» Problem: Locate the string "this" in the records below. Copy every line where it occurs.

» Records with scene code:
______

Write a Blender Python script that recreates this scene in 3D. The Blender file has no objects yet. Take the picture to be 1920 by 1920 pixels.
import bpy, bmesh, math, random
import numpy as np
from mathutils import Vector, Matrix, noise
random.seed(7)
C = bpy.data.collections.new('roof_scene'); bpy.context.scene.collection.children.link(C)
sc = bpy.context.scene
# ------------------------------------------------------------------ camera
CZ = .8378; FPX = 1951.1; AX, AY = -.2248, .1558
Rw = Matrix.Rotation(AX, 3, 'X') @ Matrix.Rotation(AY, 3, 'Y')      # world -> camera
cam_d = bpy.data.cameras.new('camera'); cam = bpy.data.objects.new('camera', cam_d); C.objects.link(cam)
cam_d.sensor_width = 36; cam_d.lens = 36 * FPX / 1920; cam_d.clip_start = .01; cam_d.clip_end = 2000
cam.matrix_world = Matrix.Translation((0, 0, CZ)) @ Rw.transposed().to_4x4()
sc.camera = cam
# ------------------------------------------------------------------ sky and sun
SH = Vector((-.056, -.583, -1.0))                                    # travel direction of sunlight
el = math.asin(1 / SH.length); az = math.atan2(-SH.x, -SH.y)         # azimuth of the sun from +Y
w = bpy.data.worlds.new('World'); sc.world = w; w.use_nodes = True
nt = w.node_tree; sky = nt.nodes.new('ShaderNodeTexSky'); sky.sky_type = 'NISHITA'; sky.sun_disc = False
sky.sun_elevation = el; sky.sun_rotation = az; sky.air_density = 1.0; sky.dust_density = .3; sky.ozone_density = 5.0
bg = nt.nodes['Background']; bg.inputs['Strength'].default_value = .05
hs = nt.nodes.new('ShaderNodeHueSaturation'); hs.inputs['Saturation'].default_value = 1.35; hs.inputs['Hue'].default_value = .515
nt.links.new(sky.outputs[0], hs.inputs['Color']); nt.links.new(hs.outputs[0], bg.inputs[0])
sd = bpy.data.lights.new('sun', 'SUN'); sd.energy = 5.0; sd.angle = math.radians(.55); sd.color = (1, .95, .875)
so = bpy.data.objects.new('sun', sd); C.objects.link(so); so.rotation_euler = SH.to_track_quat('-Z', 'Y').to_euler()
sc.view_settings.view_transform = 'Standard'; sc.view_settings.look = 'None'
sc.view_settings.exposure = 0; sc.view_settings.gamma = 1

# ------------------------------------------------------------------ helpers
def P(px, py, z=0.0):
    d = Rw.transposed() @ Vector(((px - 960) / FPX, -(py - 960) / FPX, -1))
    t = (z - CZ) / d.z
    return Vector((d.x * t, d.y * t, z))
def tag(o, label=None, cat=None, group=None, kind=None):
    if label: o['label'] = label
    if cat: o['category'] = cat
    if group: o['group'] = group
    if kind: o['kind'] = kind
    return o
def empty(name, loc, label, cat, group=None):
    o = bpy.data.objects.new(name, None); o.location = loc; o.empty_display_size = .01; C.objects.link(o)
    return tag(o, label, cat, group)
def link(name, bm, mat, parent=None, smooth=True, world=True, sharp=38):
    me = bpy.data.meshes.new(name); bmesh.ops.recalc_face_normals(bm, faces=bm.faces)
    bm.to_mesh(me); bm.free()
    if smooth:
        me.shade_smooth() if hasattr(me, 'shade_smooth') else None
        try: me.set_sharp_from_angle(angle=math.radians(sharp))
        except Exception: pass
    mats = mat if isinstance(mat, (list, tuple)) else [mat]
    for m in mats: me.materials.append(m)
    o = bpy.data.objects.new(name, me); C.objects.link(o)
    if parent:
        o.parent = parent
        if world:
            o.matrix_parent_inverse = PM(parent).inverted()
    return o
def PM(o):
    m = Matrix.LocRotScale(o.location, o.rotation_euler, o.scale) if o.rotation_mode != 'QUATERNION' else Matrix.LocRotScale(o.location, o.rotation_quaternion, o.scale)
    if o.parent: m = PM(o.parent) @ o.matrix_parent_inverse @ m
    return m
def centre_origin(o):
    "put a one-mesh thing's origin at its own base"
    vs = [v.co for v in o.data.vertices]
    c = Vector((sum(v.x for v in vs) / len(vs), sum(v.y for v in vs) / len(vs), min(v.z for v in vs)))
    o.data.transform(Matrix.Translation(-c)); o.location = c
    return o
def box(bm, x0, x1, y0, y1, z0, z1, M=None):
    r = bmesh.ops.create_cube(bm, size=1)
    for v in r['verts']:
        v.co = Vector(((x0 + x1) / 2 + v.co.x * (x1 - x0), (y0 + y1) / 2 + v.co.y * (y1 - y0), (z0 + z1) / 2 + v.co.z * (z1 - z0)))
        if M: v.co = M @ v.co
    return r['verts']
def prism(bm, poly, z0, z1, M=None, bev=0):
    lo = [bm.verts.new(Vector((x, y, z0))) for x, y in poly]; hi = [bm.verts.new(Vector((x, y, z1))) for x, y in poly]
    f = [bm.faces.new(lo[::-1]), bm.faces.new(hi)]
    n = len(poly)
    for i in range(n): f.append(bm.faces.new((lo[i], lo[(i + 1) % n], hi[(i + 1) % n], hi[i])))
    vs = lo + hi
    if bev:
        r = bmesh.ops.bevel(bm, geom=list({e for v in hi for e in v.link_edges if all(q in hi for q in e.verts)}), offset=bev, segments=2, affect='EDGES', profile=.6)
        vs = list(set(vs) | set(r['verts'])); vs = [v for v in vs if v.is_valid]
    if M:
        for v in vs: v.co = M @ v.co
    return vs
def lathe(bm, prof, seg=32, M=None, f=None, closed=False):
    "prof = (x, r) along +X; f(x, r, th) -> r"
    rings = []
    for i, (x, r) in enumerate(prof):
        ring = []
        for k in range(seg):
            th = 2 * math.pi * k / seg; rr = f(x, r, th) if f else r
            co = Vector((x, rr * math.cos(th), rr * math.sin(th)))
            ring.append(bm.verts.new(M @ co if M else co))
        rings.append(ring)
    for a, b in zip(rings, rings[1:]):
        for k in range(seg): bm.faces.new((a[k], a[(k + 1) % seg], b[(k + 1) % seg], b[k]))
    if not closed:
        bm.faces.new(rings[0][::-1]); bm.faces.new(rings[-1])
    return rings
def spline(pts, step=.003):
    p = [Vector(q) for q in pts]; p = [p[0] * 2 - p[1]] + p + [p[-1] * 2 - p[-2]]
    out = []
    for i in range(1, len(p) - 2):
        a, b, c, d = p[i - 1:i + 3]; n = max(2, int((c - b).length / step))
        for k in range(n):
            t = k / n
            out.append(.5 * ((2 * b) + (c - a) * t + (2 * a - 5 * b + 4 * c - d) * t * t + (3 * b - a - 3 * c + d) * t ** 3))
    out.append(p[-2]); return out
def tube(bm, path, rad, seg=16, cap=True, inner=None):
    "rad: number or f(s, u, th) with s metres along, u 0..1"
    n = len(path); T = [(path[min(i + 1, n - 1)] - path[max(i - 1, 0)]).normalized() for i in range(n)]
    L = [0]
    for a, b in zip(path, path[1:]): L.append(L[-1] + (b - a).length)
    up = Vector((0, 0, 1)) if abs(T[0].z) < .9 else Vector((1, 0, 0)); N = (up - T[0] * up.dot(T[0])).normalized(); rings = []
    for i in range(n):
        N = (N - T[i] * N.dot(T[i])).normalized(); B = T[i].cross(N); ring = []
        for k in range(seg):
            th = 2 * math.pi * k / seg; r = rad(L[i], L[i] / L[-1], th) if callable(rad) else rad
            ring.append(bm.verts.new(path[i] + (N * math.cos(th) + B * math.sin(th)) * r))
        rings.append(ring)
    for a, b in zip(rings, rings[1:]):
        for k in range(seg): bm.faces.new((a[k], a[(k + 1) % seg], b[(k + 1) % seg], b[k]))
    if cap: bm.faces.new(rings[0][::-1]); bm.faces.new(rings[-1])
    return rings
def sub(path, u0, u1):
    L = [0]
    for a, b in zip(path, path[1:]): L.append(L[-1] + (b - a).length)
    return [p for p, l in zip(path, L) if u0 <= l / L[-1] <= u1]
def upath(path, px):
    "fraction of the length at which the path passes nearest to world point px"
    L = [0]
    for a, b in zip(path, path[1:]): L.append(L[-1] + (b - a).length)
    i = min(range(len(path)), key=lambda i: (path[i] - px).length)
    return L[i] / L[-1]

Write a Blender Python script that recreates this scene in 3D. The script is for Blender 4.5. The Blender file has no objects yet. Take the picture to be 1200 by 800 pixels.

______

» Answer to the problem:
Write a Blender Python script that recreates this scene in 3D. The Blender file has no objects yet. Take the picture to be 1920 by 1920 pixels.
Write a Blender Python script that recreates this scene in 3D. The script is for Blender 4.5. The Blender file has no objects yet. Take the picture to be 1200 by 800 pixels.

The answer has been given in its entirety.